Hi guys, Erick you are losing me a bit, but that almost goes without saying! j/k. I do think about shear a lot in terms of moving uke (isn't holding a playing card lengthwise with thumb and forefinger, and then "popping" it away an example of very simple shear?).

Quote:
Erick Mead wrote: View Post
or driving the shear point of cutting out the blade length and through the target -- you do the same in uke's body -- (and stiff or loose) it finds any point of discontinuity that naturally wants to separate -- and then you help it separate.
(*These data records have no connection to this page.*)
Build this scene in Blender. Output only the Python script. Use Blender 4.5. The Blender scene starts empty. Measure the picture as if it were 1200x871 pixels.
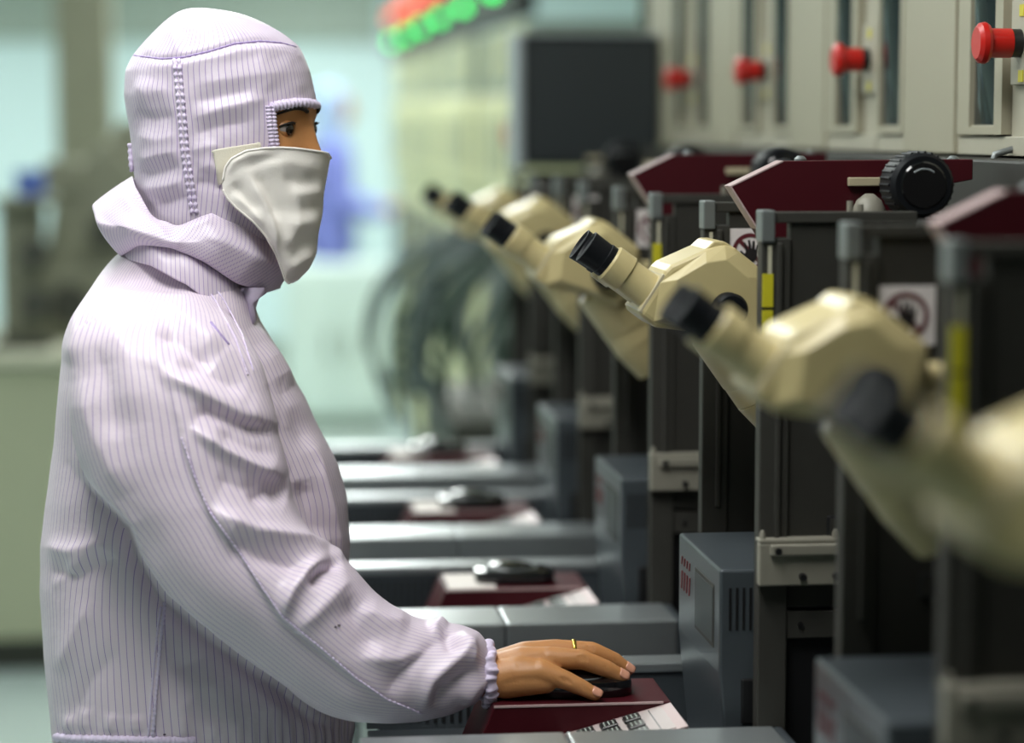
import bpy, bmesh, math, random
import numpy as np
from mathutils import Vector, Matrix
random.seed(7); rng = np.random.default_rng(7)
SC = bpy.context.scene
COL = SC.collection
PI = math.pi

# ------------------------------------------------------------------ camera
F = 2829.0; CX, CY = 600.0, 435.5
PHI = math.atan(284.5 / F); TH = math.atan(321.0 / F * math.cos(PHI))
FWD = np.array([math.sin(TH) * math.cos(PHI), math.cos(TH) * math.cos(PHI), -math.sin(PHI)])
RT = np.array([math.cos(TH), -math.sin(TH), 0.0]); UPV = np.cross(RT, FWD)
EYE = np.array([0.0, 0.0, 1.5])
cd = bpy.data.cameras.new('camera'); cam = bpy.data.objects.new('camera', cd); COL.objects.link(cam)
cam.location = EYE; cam.rotation_euler = (PI / 2 - PHI, 0, -TH)
cd.sensor_fit = 'HORIZONTAL'; cd.sensor_width = 36.0; cd.lens = F * 36.0 / 1200.0
cd.clip_start = 0.05; cd.clip_end = 100
cd.dof.use_dof = True; cd.dof.focus_distance = 2.42; cd.dof.aperture_fstop = 2.1; cd.dof.aperture_blades = 0
SC.camera = cam

def at(px, py, Y):
    "photo pixel -> world point on the plane Y = const"
    r = FWD + (px - CX) / F * RT + (CY - py) / F * UPV
    return EYE + r * (Y / r[1])
def proj(P):
    D = np.asarray(P) - EYE; z = D @ FWD
    return CX + F * (D @ RT) / z, CY - F * (D @ UPV) / z

# ------------------------------------------------------------------ light, exposure
SC.view_settings.view_transform = 'Standard'; SC.view_settings.look = 'None'
SC.view_settings.gamma = 1.0; SC.view_settings.use_curve_mapping = False
SC.view_settings.exposure = -0.82
W = bpy.data.worlds.new('world'); SC.world = W; W.use_nodes = True
W.node_tree.nodes['Background'].inputs[0].default_value = (0.75, 0.9, 1.0, 1)
W.node_tree.nodes['Background'].inputs[1].default_value = 0.03

def area_light(name, loc, sx, sy, power, color, rot=(0, 0, 0)):
    l = bpy.data.lights.new(name, 'AREA'); l.shape = 'RECTANGLE'; l.size = sx; l.size_y = sy
    l.energy = power; l.color = color
    o = bpy.data.objects.new(name, l); COL.objects.link(o); o.location = loc; o.rotation_euler = rot
    return o
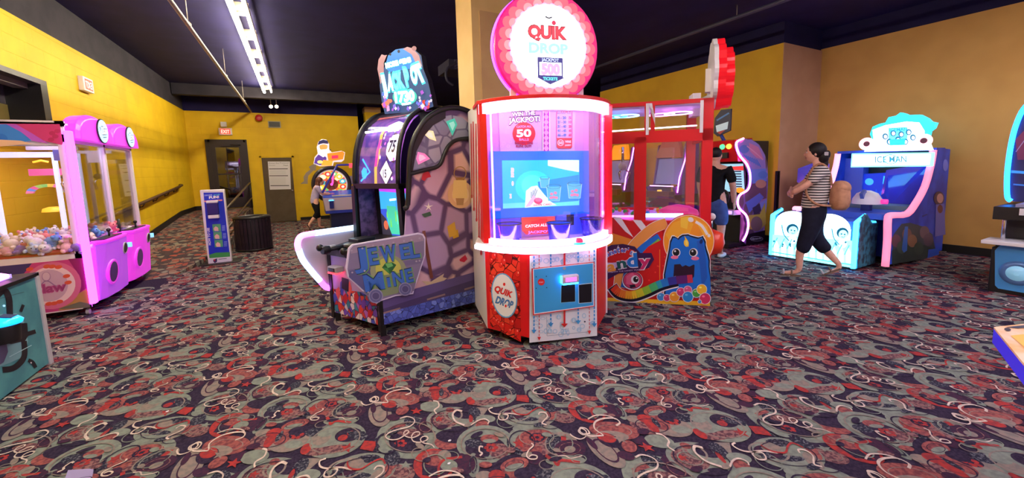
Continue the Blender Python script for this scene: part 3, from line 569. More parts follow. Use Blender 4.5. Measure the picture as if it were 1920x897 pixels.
# interior
IW = mat('interior_lilac', (190,160,226), .5); b = MB()
b.hexa([Q(-.25,.45,.86),Q(.85,.45,.86),Q(.85,.47,.86),Q(-.25,.47,.86)],[Q(-.25,.45,2.03),Q(.85,.45,2.03),Q(.85,.47,2.03),Q(-.25,.47,2.03)], IW); b.build('interior_panel', qk)
a = Art(Q(.3,.44,1.4), QN); LI = C(196,184,232); MG = C(206,40,130,e=.3); PK = C(244,150,200,e=.4); RD = C(200,16,60)
a.poly([(934,200),(1016,196),(1016,288),(938,288)], LI); a.poly([(1031,196),(1079,199),(1077,287),(1031,286)], LI)
a.poly([(1015.5,194),(1032,194),(1031.5,284),(1017,284)], C(150,40,170,e=.3))
for i in range(9): y = 200+i*9.8; a.poly([(1024,y-5.5),(1029,y),(1024,y+5.5),(1019,y)], PK); 
for x in (1018,1030.5): a.line([(x,196),(x,283)],1.4,C(240,220,250,e=.8),False)
for i in range(30): a.ring(random.uniform(938,1013), random.uniform(202,284), 3,3,.9,C(196,186,236,e=.2),n=12)
a.text('WIN THE',(959,219.5),(1004,215.5),9,C(80,20,120),.11); a.text('WIN THE',(960,219),(1003,215.5),8,C(255,245,255,e=.9),.02)
a.text('JACKPOT!',(953,231.5),(1013,227.5),11,C(80,20,120),.11); a.text('JACKPOT!',(954,231),(1012,227.5),10,C(255,245,255,e=.9),.02)
a.ell(982,251,21.5,21.5,RD); a.text('CATCH ALL',(968,240),(996,239),4,LI,.03); a.text('50',(968,257),(996,256),14,C(255,240,250,e=.4),.04); a.text('BALLS',(973,264),(991,264),4.5,LI,.03)
a.text('BEFORE TIME',(965,270.5),(999,270.5),4.5,C(150,16,90),.05); a.text('RUNS OUT!',(967,276.5),(996,276.5),4.5,C(150,16,90),.05)
a.line([(1045,210),(1043,215),(1043,260)],1.2,MG); a.line([(1072,208),(1072,260)],1.2,MG,False)
a.text('WIN',(1048,209.5),(1069,209.5),10,C(190,30,110),.1); a.text('WIN',(1049,209),(1068,209),9,C(255,240,255,e=.9),.03); a.text('BALLS CAUGHT   TICKETS',(1044,214),(1071,214),2,C(60,60,140),.02)
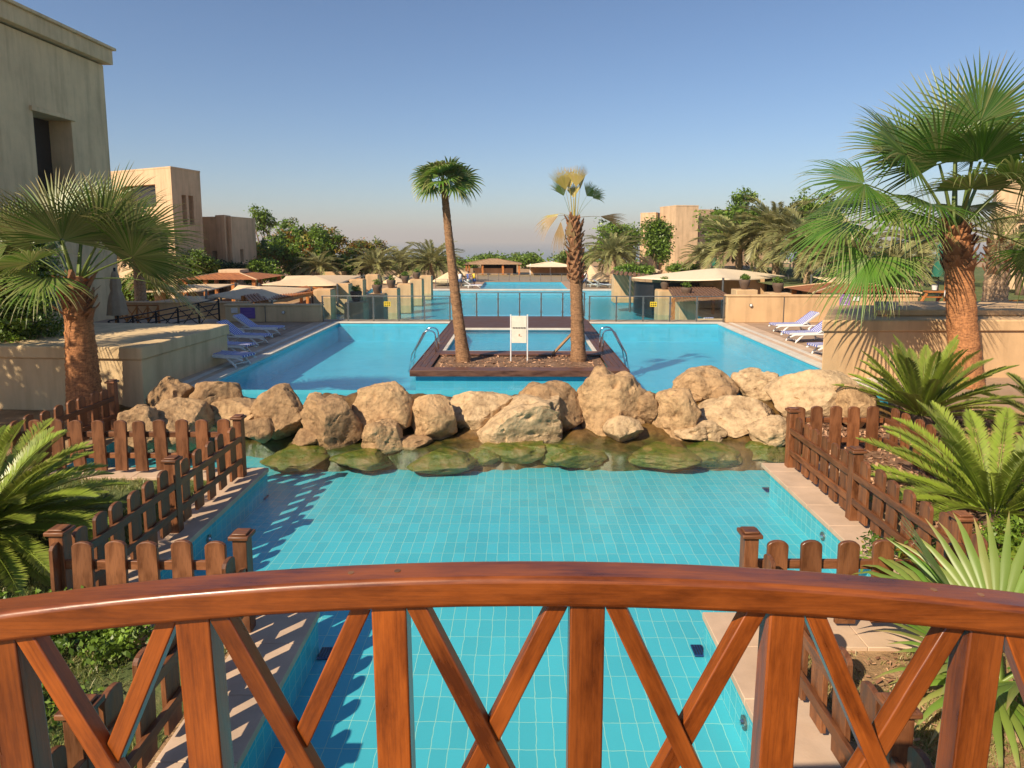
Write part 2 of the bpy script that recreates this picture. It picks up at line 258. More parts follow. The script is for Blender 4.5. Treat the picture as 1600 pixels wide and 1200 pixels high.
# ------------------------------------------------------------------ mesh helpers
def tag(o, label=None, cat=None, group=None, kind=None):
    if label: o['label'] = label
    if cat: o['category'] = cat
    if group: o['group'] = group
    if kind: o['kind'] = kind
    return o
def empty(name, loc=(0, 0, 0), rz=0.0, label=None, cat=None, group=None):
    o = bpy.data.objects.new(name, None); C.objects.link(o); o.location = loc; o.rotation_euler = (0, 0, rz); o.empty_display_size = 0.1
    return tag(o, label, cat, group)
class MB:
    def __init__(s): s.v = []; s.f = []; s.uv = []
    def add(s, verts, faces, uvs=None):
        o = len(s.v); s.v += [tuple(p) for p in verts]
        for i, f in enumerate(faces):
            s.f.append([k + o for k in f])
            if uvs: s.uv.append(uvs[i])
            else:
                p = [Vector(verts[k]) for k in f]; n = (p[1] - p[0]).cross(p[2] - p[0]); a = [abs(x) for x in n]; m = a.index(max(a))
                ij = ((1, 2), (0, 2), (0, 1))[m]; s.uv.append([(q[ij[0]], q[ij[1]]) for q in p])
        return s
    def box(s, c, d, mx=None, grain=None):
        # c centre, d size; grain axis becomes u
        hx, hy, hz = d[0] / 2, d[1] / 2, d[2] / 2
        g = grain if grain is not None else max(range(3), key=lambda i: d[i])
        L = [Vector((x, y, z)) for x in (-hx, hx) for y in (-hy, hy) for z in (-hz, hz)]
        fs = [(0, 1, 3, 2), (4, 6, 7, 5), (0, 4, 5, 1), (2, 3, 7, 6), (0, 2, 6, 4), (1, 5, 7, 3)]; na = [0, 0, 1, 1, 2, 2]
        off = (random.random() * 7, random.random() * 7); uvs = []
        for f, n in zip(fs, na):
            ax = [i for i in range(3) if i != n]
            if g in ax: u, w_ = g, [i for i in ax if i != g][0]
            else: u, w_ = ax
            uvs.append([(L[k][u] + off[0], L[k][w_] + off[1] + n) for k in f])
        vs = [(mx @ p if mx else p) + Vector(c) for p in L]; return s.add(vs, fs, uvs)
    def bar(s, a, b, wd, ht, up=(0, 0, 1)):
        a, b = Vector(a), Vector(b); x = (b - a).normalized(); y = Vector(up).cross(x).normalized(); z = x.cross(y)
        mx = Matrix((x, y, z)).transposed(); return s.box((a + b) / 2, ((b - a).length, wd, ht), mx, 0)
    def tube(s, pts, rad, n=8, cap=True):
        pts = [Vector(p) for p in pts]; rr = rad if hasattr(rad, '__len__') else [rad] * len(pts); vs = []; ref = None
        for i, p in enumerate(pts):
            d = (pts[min(i + 1, len(pts) - 1)] - pts[max(i - 1, 0)]).normalized()
            if ref is None: ref = d.orthogonal().normalized()
            ref = (ref - d * ref.dot(d)).normalized(); q = d.cross(ref)
            for k in range(n):
                a = 2 * math.pi * k / n; vs.append(p + (ref * math.cos(a) + q * math.sin(a)) * rr[i])
        fs = [(i * n + k, i * n + (k + 1) % n, (i + 1) * n + (k + 1) % n, (i + 1) * n + k) for i in range(len(pts) - 1) for k in range(n)]
        if cap: fs += [tuple(range(n))[::-1], tuple((len(pts) - 1) * n + k for k in range(n))]
        return s.add(vs, fs)
    def prism(s, poly, z0, z1):
        n = len(poly); vs = [(x, y, z0) for x, y in poly] + [(x, y, z1) for x, y in poly]
        return s.add(vs, [tuple(range(n))[::-1], tuple(range(n, 2 * n))] + [(i, (i + 1) % n, n + (i + 1) % n, n + i) for i in range(n)])
    def rect(s, x0, x1, y0, y1, z): return s.add([(x0, y0, z), (x1, y0, z), (x1, y1, z), (x0, y1, z)], [(0, 1, 2, 3)])
    def mesh(s, name, m):
        me = bpy.data.meshes.new(name); me.from_pydata(s.v, [], s.f); ul = me.uv_layers.new(name='UVMap'); i = 0
        flat = [c for u in s.uv for q in u for c in q]; ul.data.foreach_set('uv', flat); me.materials.append(m); me.validate(); return me
    def build(s, name, m, parent=None, bevel=0, smooth=False, loc=None, kind=None):
        o = bpy.data.objects.new(name, s.mesh(name, m)); C.objects.link(o)
        if parent: o.parent = parent
        if loc is not None: o.location = loc
        if bevel:
            b = o.modifiers.new('bevel', 'BEVEL'); b.width = bevel; b.segments = 2; b.limit_method = 'ANGLE'; b.angle_limit = R(40)
        if smooth or bevel:
            for p in o.data.polygons: p.use_smooth = True
            if bevel or smooth == 'auto': o.data.set_sharp_from_angle(angle=R(50))
        if kind: o['kind'] = kind
        return o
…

Well it might be that I overinterpretted your ikkyo/arm-sword example, because now it sounds like you agree with me. I thought of a good way to say why I take issue with the "put a sword in your hand while doing a technique to show if it is right" school of thought: depending on how uke has been twisted, there could be 3, 5, tens, or hundreds of little sword shear examples throughout his body. They are key, and they are what give you control of uke and take away his control.. but to suggest that there is one main sword that happens to be cutting the neck when you are doing it right (or that all the little swords sum to that neck-pointed sword) seems like fantasy to me.

Quote:
William Hazen wrote: View Post
If it's coming at the end and the tip is moving then there maybe too much tension in your forearms which is affecting your "follow through". Folks that are right handed have a tendency to "jerk" the tip until they learn to relax.
Thanks! That reminds me of two things, one is Phi's comment above, and the other is more right-hand related as you noted. Sometimes, to make sure my right hand isn't doing things it shouldn't, I take away some of its influence by holding the bokken without a good grip there. I basically don't use the thumb and just loosely cup the bokken, for the right hand. (This is halfway between correct grip and left-hand-only.) Right hand can still support the bokken (put upward force) and it can still exert some sideways force (to steady it), and it can still guide the bokken back towards me in its arc, but it cannot shove the sword forward or yank it back. Just a little "check" I do to see if I am doing what I think I am doing, and then I go back to holding it less wrong!